§ **Aim of the task**:
Find each line with the word "picks" in it, then give the total alone.

* BEGIN Data provided *

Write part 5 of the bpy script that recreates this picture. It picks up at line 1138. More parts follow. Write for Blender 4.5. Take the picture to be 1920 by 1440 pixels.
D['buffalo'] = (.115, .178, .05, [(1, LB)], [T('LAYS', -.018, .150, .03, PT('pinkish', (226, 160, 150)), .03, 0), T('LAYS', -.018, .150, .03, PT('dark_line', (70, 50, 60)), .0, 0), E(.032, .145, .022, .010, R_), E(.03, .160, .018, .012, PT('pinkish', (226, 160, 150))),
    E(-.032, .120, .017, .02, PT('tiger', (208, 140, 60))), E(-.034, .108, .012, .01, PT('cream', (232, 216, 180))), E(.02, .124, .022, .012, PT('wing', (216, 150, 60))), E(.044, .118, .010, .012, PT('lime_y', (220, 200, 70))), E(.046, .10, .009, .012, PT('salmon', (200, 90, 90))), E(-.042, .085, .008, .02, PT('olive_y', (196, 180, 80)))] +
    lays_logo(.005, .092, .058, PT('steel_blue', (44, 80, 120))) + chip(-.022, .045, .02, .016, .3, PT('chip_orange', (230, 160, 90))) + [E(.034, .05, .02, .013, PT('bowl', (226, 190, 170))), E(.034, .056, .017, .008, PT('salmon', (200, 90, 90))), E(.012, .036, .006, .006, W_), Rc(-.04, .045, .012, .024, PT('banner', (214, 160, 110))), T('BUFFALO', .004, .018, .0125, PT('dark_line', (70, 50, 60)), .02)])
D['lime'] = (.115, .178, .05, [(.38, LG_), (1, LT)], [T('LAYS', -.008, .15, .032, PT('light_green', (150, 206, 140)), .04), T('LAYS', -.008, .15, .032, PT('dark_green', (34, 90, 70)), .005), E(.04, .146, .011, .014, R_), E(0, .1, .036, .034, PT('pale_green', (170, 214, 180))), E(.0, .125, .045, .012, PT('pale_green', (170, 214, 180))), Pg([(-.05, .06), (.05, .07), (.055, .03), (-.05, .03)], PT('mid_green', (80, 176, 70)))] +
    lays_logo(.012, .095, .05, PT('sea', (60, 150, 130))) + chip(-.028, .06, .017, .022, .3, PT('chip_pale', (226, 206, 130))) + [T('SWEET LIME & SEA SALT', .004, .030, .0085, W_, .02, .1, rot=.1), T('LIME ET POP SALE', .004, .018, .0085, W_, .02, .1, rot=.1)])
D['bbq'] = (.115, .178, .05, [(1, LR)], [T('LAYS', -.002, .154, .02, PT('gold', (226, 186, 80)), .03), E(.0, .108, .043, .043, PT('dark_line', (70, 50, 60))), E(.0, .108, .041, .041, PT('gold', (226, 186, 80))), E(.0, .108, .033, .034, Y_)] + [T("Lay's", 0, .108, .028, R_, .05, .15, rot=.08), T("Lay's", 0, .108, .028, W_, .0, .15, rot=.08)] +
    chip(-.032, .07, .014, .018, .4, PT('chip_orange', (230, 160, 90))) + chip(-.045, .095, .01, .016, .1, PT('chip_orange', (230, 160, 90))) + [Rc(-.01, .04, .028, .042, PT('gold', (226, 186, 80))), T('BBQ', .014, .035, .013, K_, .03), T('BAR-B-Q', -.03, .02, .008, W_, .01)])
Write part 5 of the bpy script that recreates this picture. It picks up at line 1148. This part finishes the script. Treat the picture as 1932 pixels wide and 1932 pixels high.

* END Data provided *

§ **Exercise solution**:
2